There are two main reasons for the decline. First, Verizon (NYSE: VZ) and AT&T (NYSE: T) completed most of their first phase C-band deployments. That investment was incremental to the two companies’ overall planned 5G expansion activities. Secondly, T-Mobile (NASDAQ: TMUS) said it effectively completed at the end of 2022 the merger of its network with the acquired Sprint network. With that network integration largely complete, T-Mobile indicated that its ongoing network investments would settle down to a steady-state level. The aggregate capex decline should not be interpreted entirely as a negative, though. There is a lot more work to be done.
In their 4Q22 earnings calls, the tower companies shared that around 50 percent of the towers covered under MNO MLAs had 5G cell sites installed on them. This means MNOs for several more years will continue making cell site investments to reach their nationwide coverage and capacity goals. Certainly, there is much work to be done in closing the Digital Divide and for ‘Rip & Replace’ of untrusted RAN equipment, with billions in government funding to support those activities yet to come onstream. In companion areas, interest is growing in private networks, mobile edge computing, Open RAN and even 6G that all require increased investment.

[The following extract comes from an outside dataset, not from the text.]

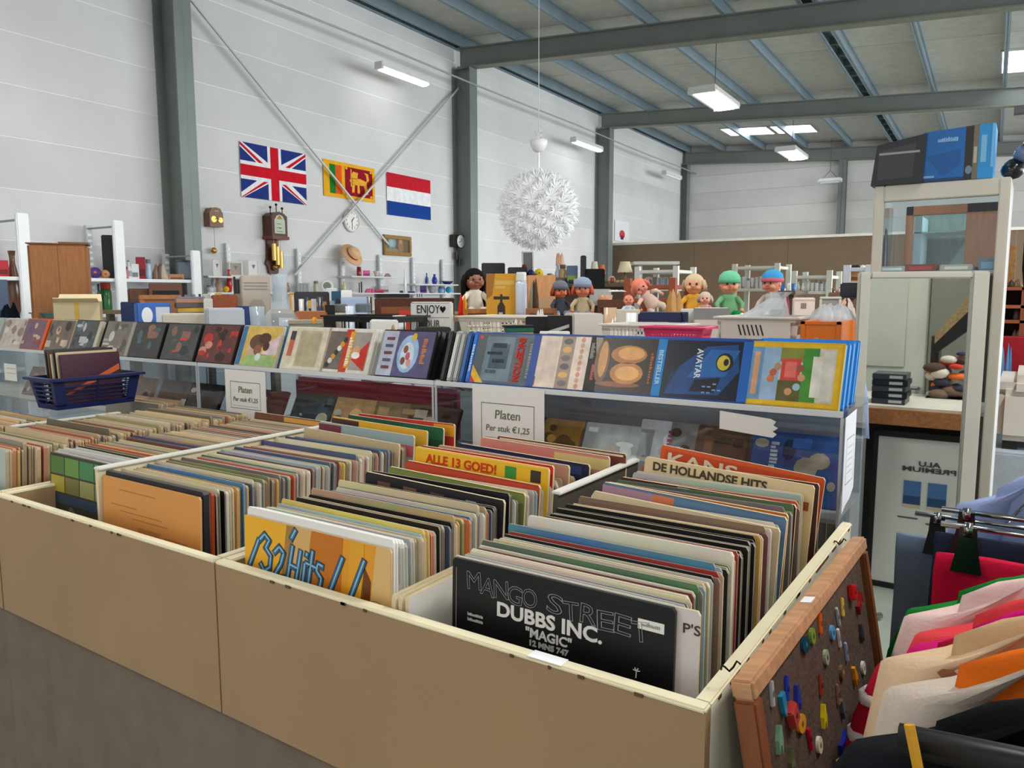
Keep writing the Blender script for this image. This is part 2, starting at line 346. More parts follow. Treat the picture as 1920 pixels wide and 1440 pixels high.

Here’s what the numbers include – MNO actual and projected annual capex through 2025 for the Big 3 MNOs, UScellular (NYSE: USM) and other regional carriers, and WISPs. This data encompasses Engineering, Furnish, and Install capex (equipment and capitalized services) for RAN, Core and related ancillary equipment and support systems. Verizon refers to this as ‘Business as Usual’ or BAU capex. T-Mobile calls it ‘run rate’ capex, meaning regular annual investments. (The full report includes separate charts for capex by MNO and capex allocations by product and services.)
On top of their BAU capex, Verizon and AT&T each spent around $5 billion a year in 2021 and 2022 to build out C-band and 3.45 GHz spectrum.
Here’s what’s not included – the significant amounts the MNOs spent to acquire spectrum in FCC auctions, and money for mobile devices and user equipment. Importantly, the chart does not include any government funding such as the $42.5 billion Broadband Equity, Access, and Deployment and the $20.4 billion Rural Digital Opportunity Fund programs. At this juncture, any meaningful government funding is not likely before 2024.
The chart also does not include any vendor financing. AT&T is the outlier as the only MNO to use vendor financing in a meaningful way, nearly $5 billion in 2022.
Lastly, while the Big 3 MNOs have divested their towers and no longer invest in their own passive infrastructure, UScellular is the exception and still owns its own towers. Related tower capex is included in the company’s overall capex number.